Basée à Yaoundé au Cameroun, l’ONG allemande Friedrich Ebert Stiftung (FES) qui œuvre pour la justice sociale a organisé récemment à Libreville un atelier à l’intention de 25 journalistes gabonais. Un séminaire d’information pour relever les insuffisances contenues dans cet APE. « Nous pensons que cet accord n’est pas viable pour la sous-région. Les gouvernants et les populations doivent en prendre conscience », a interpelé lors de l’atelier, Susanne Stolleretter, représentante résidente du FES Cameroun/ Afrique centrale. Elle fonde ses allégations sur la base d’un rapport minutieux que son organisation a commandité auprès du cabinet Préscriptor.
Le cabinet camerounais Prescriptor a produit en novembre 2015 un rapport dénonçant l’APE signé entre le Cameroun et l’Union Européenne en janvier 2014. Le Cameroun est le seul pays de la sous-région qui a signé et paraphé cet accord de partenariat économique régional décrié. Cet accord n’a pas fait l’objet d’une étude d’évaluation préalable. Aussi d’après le rapport, le Cameroun a apposé sa signature sans en informer les autres Etats de la communauté. Selon Babissakana, l’auteur du rapport, « en signant seul un accord qui est régional, le Cameroun a commis une faute institutionnelle et politique graves ». Pour lui, cette procédure devrait se faire d’une manière concertée avec les pays de l’espace communautaire avec qui le Cameroun pratique les mêmes pourcentages ou préférences tarifaires. D’après l’expert, l’Union Européenne pratique une « intelligence économique » pour tirer vers le bas l’émergence impulsée de la sous-région. Les pressions seraient, a-t-il indiqué, exercer sur d’autres pays pour emboiter le pas au Cameroun.

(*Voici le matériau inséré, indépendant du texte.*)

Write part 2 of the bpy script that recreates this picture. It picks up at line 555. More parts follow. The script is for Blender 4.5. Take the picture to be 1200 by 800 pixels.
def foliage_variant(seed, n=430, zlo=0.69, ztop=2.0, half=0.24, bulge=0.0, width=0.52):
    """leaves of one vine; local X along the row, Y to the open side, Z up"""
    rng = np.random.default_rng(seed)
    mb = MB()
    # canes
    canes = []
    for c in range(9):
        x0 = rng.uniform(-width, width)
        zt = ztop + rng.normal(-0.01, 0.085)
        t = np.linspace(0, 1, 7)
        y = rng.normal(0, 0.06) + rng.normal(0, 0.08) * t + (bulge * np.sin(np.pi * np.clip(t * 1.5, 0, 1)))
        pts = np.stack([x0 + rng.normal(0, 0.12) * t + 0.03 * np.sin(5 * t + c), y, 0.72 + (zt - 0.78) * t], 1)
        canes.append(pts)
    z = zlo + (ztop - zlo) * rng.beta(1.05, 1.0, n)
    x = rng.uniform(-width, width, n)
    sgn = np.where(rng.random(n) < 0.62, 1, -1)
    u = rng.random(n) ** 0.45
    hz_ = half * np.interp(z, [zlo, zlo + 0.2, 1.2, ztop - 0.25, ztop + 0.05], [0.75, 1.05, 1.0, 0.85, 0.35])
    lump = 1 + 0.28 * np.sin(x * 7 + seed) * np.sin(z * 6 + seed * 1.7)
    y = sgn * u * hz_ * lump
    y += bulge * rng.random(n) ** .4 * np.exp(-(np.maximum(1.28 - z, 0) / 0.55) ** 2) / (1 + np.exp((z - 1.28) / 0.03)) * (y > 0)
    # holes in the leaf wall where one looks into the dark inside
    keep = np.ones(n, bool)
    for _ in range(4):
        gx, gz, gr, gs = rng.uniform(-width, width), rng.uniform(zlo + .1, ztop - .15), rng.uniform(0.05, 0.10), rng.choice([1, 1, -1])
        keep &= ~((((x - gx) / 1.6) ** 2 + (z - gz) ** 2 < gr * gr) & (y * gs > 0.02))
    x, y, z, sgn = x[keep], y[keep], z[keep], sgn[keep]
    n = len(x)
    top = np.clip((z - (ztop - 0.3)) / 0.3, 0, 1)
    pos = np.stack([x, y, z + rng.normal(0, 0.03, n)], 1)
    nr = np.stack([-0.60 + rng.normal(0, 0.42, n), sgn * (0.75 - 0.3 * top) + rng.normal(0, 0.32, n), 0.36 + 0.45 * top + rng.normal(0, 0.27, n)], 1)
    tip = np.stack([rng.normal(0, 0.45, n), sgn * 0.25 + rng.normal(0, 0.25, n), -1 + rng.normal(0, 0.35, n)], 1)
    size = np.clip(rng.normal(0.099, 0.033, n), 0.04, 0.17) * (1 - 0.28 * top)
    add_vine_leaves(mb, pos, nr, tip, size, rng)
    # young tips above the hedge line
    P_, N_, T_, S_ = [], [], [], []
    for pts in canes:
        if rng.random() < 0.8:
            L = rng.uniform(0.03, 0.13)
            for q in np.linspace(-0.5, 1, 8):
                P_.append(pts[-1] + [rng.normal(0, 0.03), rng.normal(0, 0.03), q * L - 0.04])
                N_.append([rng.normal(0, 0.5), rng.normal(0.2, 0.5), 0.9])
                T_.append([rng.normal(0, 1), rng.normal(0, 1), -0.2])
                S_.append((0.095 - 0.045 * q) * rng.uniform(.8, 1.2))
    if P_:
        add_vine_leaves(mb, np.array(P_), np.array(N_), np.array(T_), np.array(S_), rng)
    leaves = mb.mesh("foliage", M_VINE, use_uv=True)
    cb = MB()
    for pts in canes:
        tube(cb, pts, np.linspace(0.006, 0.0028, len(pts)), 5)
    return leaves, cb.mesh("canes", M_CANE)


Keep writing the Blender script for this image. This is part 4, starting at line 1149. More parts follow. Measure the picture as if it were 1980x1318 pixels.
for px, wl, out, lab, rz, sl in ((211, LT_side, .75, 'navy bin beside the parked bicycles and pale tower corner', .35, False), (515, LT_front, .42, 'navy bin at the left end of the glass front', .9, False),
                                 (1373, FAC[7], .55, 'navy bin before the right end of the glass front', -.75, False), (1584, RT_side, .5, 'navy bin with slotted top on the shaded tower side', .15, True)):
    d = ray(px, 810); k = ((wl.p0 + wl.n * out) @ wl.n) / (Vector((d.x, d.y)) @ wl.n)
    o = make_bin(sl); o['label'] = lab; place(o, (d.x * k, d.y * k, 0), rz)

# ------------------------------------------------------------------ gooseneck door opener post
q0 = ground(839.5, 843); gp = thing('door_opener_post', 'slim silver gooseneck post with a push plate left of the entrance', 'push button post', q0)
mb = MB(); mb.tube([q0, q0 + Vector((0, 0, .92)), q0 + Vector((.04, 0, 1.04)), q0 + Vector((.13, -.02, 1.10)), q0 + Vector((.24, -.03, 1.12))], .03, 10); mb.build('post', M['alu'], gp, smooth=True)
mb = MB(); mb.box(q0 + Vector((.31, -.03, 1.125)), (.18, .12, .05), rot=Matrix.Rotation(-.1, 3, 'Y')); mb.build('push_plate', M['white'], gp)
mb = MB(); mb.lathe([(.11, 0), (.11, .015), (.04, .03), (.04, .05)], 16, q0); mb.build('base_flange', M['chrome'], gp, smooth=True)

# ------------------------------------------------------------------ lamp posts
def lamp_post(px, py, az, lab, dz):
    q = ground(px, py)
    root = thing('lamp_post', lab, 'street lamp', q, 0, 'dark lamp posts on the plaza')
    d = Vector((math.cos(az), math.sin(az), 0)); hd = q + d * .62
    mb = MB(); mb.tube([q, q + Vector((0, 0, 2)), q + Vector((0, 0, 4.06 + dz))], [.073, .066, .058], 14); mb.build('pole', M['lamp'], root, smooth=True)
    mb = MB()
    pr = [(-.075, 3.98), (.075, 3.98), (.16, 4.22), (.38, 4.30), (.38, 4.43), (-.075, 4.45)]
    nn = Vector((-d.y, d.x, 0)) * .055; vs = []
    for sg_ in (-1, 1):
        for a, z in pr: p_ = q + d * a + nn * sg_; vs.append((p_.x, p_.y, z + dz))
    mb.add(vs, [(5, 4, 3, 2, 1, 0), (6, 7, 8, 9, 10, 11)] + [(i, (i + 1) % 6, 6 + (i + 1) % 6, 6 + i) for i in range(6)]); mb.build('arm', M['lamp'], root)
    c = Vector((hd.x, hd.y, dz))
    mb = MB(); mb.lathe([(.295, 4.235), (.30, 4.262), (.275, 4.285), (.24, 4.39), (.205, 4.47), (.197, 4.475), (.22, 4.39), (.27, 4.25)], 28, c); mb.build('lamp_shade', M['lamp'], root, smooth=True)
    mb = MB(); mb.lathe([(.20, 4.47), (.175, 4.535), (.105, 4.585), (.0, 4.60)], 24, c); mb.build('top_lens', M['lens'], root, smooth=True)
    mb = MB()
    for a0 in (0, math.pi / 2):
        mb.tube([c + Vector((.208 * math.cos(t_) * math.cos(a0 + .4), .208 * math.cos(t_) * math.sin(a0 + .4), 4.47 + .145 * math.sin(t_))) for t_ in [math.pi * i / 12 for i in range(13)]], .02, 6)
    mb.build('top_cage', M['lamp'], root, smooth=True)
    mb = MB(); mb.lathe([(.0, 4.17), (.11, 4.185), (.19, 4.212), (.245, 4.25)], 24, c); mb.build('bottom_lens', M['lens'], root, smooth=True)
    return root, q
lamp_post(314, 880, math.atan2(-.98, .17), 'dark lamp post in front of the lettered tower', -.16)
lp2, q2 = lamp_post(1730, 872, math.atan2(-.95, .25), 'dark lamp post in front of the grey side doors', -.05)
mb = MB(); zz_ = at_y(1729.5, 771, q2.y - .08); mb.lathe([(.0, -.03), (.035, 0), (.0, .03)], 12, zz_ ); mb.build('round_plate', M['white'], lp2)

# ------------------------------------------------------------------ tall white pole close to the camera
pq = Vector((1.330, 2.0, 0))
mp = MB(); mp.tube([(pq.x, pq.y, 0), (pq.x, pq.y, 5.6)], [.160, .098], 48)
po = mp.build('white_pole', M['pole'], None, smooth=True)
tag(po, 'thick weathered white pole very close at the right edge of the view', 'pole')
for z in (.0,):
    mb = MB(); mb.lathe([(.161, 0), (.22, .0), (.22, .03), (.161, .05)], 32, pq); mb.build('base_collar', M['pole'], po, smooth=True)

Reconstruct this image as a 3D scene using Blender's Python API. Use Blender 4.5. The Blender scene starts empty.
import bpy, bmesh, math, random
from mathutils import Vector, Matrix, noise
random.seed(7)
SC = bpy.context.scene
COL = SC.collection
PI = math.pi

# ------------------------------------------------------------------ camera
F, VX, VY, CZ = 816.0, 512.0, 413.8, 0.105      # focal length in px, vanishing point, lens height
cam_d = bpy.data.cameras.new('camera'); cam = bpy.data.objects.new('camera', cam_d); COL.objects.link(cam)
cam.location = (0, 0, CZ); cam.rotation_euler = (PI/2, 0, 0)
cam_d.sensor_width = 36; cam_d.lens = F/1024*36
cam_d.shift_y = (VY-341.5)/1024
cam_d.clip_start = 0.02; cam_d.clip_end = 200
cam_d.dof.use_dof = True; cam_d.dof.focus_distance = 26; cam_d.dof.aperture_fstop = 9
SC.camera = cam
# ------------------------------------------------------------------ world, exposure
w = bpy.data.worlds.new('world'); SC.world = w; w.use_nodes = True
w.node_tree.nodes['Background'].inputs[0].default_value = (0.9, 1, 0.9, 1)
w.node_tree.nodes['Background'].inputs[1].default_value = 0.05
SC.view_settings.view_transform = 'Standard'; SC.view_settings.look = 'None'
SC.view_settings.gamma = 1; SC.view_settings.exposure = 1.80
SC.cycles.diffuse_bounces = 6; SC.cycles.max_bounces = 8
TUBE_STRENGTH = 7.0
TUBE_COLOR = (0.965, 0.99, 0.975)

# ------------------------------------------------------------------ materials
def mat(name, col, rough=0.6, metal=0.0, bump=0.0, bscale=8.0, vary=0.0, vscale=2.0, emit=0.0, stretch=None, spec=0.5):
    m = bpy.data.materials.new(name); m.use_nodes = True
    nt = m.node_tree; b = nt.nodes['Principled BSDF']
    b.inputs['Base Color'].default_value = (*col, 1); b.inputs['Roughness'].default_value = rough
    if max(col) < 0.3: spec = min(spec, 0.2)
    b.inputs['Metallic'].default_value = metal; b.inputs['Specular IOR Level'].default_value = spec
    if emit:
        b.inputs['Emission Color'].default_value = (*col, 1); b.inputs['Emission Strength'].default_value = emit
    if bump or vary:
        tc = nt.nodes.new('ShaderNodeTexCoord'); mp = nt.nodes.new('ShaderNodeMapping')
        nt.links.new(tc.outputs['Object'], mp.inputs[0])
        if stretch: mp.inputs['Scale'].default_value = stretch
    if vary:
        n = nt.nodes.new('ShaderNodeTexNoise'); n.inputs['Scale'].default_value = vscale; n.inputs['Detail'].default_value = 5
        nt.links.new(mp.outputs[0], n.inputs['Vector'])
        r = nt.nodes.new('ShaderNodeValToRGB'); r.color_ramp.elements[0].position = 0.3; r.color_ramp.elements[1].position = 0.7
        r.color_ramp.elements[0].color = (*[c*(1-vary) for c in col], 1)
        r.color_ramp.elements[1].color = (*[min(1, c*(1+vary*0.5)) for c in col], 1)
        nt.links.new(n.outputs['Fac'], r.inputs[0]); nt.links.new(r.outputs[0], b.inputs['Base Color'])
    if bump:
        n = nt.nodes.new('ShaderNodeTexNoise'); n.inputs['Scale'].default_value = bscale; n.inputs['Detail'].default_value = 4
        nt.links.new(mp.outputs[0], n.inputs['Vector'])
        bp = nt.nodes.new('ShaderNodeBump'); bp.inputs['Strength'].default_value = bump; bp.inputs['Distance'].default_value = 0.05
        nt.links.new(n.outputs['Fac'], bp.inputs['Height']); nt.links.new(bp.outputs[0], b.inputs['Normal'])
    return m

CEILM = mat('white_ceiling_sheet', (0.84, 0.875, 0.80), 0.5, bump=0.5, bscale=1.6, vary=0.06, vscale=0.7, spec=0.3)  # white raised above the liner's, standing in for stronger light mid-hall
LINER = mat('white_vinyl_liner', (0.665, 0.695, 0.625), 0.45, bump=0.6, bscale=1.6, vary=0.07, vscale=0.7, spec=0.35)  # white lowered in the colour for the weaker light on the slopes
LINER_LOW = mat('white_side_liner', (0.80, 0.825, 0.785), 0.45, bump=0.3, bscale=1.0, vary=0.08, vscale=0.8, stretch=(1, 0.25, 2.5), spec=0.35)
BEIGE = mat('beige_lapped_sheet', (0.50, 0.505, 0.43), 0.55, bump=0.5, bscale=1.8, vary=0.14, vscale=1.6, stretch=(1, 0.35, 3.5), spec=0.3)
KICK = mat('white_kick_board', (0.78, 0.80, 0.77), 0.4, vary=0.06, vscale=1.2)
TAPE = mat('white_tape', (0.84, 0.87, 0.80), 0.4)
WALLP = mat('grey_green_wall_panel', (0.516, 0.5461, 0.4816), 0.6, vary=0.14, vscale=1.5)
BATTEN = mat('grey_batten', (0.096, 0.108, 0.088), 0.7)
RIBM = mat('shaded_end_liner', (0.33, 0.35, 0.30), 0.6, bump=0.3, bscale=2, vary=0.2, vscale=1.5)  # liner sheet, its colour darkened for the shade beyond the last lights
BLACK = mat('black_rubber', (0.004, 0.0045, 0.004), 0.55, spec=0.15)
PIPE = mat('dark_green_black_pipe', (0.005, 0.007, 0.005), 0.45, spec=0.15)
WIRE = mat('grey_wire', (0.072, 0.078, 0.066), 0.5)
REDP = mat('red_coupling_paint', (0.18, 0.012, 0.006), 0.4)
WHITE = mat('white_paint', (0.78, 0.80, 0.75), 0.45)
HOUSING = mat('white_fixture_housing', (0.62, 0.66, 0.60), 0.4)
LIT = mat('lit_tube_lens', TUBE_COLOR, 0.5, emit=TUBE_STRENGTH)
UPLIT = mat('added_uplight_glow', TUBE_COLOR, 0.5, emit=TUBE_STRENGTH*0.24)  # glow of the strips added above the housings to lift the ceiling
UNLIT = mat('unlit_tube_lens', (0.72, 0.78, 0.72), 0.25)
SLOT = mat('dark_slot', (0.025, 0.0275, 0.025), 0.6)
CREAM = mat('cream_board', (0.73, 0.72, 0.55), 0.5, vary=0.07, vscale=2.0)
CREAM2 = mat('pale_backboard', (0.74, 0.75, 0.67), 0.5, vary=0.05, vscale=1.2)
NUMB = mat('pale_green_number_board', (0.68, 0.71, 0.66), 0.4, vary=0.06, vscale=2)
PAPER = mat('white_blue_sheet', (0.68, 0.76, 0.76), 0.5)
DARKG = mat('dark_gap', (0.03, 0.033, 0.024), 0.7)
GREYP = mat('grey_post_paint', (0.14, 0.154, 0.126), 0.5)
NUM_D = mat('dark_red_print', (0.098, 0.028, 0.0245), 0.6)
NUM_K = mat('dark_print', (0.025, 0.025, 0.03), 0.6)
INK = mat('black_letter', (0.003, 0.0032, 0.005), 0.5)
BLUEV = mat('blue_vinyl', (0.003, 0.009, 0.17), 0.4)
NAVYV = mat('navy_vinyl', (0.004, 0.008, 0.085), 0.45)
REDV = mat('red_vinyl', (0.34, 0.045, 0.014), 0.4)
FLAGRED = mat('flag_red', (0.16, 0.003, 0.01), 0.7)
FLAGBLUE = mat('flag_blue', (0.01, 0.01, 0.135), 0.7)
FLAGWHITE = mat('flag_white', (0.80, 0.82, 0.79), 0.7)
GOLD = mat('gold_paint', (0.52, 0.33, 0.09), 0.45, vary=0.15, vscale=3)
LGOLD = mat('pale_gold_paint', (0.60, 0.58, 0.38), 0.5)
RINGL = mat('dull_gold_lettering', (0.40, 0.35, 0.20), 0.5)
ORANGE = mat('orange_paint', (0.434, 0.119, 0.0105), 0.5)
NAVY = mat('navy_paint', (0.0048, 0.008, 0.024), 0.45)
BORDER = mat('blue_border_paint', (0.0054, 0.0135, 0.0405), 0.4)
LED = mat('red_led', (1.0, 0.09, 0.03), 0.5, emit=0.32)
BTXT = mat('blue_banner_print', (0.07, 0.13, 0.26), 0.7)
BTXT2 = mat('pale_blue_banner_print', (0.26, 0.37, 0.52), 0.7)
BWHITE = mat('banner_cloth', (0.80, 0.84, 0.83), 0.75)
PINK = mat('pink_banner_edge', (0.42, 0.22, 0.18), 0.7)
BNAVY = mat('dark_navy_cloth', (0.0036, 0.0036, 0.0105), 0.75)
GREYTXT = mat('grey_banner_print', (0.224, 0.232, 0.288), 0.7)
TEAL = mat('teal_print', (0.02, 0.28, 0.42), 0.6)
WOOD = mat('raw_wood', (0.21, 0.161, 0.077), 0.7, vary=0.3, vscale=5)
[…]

Selon le rapport de 79 pages, cet APE proposé par l’UE ne respecte pas les critères de viabilité. « Il est requis qu’un accord commercial de libre-échange ne soit établi ou formé qu’entre les pays à niveau de développement comparable pour une division plus efficace du travail parce que fondée sur l’expression des avantages comparatifs et surtout des avantages compétitifs. La comparaison du niveau de développement entre le Cameroun et l’Union Européenne (et même chacun des 27 Etats membres de l’Union) indique un décalage développement très large à la faveur du Cameroun », relève le rapport qui fait une analyse pointue de cet accord. Pour étayer ces insuffisances que comporte l’APE régional, l’étude de Prescriptor donne les éléments de comparaison : « le produit intérieur brut (PIB) du Cameroun s’élevait à 21,2 milliards de d’euros contre un PIB de 12 924 milliards d’euros pour l’UE à 27 membres ». M. Babissakana conclu en disant « il y a donc là une asymétrie dans la structure et le niveau développement entre le Cameroun et l’Union Européenne ». Le décalage de développement est le même pour les 9 autres pays membres de la CEEAC dont le Gabon.
Parmi les autres critères de viabilité, les pays doivent avoir des économies à fort degré de concurrence et de spécialisation, de disposer un commerce mutuel important entre les membres et une forte complémentarité. Or, les pays de l’Afrique centrale ont des économies à très faible degré de concurrence interne contrairement à l’UE où l’on trouve des économies à fort degré de concurrence.
L’APE régional rentre en vigueur le 4 août 2016. Le chef de l’État gabonais, Ali Bongo Ondimba a été désigné en mai 2015 parrain des négociations par ses pairs réticents. Il mène depuis lors un processus économico-politique et économico-diplomatique auprès de ses homologues. Le rapport recommande que les pays de la région Afrique centrale puissent mettre en place une « véritable stratégie de pool de négociateurs solidaires disposant des capacités techniques et de moyens informationnels (rapports d’analyses et programmes de couverture d’impacts) et financier appropriés pour mener le dialogue permanent et approfondi avec l’Union Européenne ».
« Le Régime commercial le plus approprié pour une véritable stratégie d’émergence économique, de compétitivité et de développement industriel des pays d’Afrique centrale est le Régime de la Nation la plus favorisée », préconise également le rapport soulignant que le Gabon a déjà commencé a appliqué depuis le janvier 2014. Les trois autres régimes commerciaux à savoir : Tout sauf les armes (TSA) de l’UE, appliqué dans la sous-région, le Système de préférences généralisées (SPG) de l’UE appliqué au Congo-Brazzaville et le régime commercial de l’APE avec l’UE appliqué au Cameroun depuis le 1er janvier 2008 en remplacement du régime commercial de l’accord de Cotonou arrivé à échéance le 31 décembre 2007 ne peuvent, selon le rapport, assurer un développement structuré de l’Afrique centrale. L’ONG allemande Friedrich Ebert Stiftung s’est donnée pour mission de poursuivre une série d’ateliers dans les pays membres de l’Afrique centrale pour attirer l’attention des décideurs.